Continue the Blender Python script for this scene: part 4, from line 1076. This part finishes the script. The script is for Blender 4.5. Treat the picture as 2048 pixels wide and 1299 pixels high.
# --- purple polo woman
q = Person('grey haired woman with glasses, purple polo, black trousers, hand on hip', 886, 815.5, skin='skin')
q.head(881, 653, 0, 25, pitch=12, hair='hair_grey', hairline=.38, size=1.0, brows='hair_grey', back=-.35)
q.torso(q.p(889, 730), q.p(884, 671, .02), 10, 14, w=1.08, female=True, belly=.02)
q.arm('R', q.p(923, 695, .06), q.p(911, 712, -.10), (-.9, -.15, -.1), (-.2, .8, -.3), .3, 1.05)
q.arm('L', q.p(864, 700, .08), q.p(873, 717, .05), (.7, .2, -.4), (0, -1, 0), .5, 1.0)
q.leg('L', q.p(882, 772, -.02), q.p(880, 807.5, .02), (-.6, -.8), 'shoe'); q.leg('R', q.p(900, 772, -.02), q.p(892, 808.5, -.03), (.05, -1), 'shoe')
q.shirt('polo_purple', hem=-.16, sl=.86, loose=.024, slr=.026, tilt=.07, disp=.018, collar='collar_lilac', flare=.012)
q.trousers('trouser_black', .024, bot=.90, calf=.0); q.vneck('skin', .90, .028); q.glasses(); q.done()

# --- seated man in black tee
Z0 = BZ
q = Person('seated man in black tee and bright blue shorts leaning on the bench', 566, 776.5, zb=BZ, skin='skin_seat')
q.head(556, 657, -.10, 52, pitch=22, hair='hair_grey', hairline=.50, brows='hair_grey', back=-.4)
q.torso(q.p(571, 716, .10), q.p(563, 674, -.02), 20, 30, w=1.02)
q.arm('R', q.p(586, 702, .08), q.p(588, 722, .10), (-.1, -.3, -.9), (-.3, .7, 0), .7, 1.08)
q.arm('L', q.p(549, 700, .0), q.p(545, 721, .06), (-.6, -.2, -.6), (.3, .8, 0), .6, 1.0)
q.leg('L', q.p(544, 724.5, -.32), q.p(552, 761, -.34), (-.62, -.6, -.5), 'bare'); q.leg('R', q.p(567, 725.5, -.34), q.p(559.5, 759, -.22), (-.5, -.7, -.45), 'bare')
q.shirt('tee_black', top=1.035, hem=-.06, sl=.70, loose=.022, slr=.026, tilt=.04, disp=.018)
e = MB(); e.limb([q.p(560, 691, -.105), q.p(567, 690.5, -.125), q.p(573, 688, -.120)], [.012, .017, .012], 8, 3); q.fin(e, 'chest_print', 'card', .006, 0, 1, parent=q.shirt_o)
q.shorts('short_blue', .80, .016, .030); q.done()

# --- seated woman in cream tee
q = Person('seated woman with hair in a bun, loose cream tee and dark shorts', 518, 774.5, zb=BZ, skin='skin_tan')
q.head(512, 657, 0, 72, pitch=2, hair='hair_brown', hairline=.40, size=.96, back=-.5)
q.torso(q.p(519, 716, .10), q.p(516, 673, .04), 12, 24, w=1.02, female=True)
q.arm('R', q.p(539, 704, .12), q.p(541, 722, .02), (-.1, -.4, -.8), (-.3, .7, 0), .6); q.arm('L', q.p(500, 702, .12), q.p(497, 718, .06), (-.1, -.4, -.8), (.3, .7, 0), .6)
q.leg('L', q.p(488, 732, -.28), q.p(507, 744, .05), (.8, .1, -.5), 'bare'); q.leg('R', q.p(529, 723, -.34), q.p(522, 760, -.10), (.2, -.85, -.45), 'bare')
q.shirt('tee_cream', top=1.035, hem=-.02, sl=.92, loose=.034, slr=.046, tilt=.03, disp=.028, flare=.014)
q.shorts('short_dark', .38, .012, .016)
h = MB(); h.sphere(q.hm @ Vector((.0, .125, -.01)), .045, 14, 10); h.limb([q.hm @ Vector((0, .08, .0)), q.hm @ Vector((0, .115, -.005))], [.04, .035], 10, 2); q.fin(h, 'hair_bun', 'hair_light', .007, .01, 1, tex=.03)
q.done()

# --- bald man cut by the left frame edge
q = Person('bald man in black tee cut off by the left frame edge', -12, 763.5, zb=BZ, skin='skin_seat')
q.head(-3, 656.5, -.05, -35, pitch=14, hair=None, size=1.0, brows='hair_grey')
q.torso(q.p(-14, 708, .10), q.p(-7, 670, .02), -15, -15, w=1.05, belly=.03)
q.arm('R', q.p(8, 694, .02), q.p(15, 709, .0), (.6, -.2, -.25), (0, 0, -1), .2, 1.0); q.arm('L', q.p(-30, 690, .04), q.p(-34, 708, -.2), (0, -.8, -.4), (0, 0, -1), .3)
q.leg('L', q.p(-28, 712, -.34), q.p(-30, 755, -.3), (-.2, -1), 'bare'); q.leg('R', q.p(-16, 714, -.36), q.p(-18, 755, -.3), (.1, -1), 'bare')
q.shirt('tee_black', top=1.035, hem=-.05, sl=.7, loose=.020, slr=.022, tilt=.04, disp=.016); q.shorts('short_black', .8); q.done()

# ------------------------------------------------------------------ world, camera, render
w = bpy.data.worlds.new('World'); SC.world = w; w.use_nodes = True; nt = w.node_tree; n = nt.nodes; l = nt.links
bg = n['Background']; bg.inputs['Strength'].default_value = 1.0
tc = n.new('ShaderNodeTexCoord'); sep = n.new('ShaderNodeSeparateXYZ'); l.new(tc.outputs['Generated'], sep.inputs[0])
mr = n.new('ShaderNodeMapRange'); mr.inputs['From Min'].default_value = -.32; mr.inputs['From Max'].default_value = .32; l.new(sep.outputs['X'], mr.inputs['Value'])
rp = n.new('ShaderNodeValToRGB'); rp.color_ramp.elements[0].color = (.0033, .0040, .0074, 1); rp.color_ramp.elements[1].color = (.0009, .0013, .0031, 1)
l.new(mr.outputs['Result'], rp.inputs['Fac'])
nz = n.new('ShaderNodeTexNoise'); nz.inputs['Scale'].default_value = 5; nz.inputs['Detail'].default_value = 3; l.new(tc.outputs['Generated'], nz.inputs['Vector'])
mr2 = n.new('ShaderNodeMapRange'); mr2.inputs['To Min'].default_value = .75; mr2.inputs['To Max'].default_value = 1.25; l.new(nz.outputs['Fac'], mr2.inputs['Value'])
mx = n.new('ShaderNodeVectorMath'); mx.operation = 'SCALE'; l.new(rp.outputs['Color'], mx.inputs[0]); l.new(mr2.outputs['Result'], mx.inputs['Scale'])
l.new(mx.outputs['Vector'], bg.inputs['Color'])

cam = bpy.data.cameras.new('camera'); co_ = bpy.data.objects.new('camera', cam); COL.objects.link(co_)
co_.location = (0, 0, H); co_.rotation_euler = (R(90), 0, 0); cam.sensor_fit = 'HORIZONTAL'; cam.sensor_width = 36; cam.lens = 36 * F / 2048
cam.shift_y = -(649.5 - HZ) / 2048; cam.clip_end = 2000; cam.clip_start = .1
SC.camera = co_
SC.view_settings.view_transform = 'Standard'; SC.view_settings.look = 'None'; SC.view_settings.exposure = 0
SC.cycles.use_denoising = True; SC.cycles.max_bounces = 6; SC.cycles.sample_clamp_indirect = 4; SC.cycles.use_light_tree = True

----

Exercise brief:
Reproduce exactly, please, only the lines from the start of the data above to the line that contains "q.trousers('trouser_black', .024, bot=.90, calf=.0);", with both ends kept.

Result of the exercise:
Continue the Blender Python script for this scene: part 4, from line 1076. This part finishes the script. The script is for Blender 4.5. Treat the picture as 2048 pixels wide and 1299 pixels high.
# --- purple polo woman
q = Person('grey haired woman with glasses, purple polo, black trousers, hand on hip', 886, 815.5, skin='skin')
q.head(881, 653, 0, 25, pitch=12, hair='hair_grey', hairline=.38, size=1.0, brows='hair_grey', back=-.35)
q.torso(q.p(889, 730), q.p(884, 671, .02), 10, 14, w=1.08, female=True, belly=.02)
q.arm('R', q.p(923, 695, .06), q.p(911, 712, -.10), (-.9, -.15, -.1), (-.2, .8, -.3), .3, 1.05)
q.arm('L', q.p(864, 700, .08), q.p(873, 717, .05), (.7, .2, -.4), (0, -1, 0), .5, 1.0)
q.leg('L', q.p(882, 772, -.02), q.p(880, 807.5, .02), (-.6, -.8), 'shoe'); q.leg('R', q.p(900, 772, -.02), q.p(892, 808.5, -.03), (.05, -1), 'shoe')
q.shirt('polo_purple', hem=-.16, sl=.86, loose=.024, slr=.026, tilt=.07, disp=.018, collar='collar_lilac', flare=.012)
q.trousers('trouser_black', .024, bot=.90, calf=.0); q.vneck('skin', .90, .028); q.glasses(); q.done()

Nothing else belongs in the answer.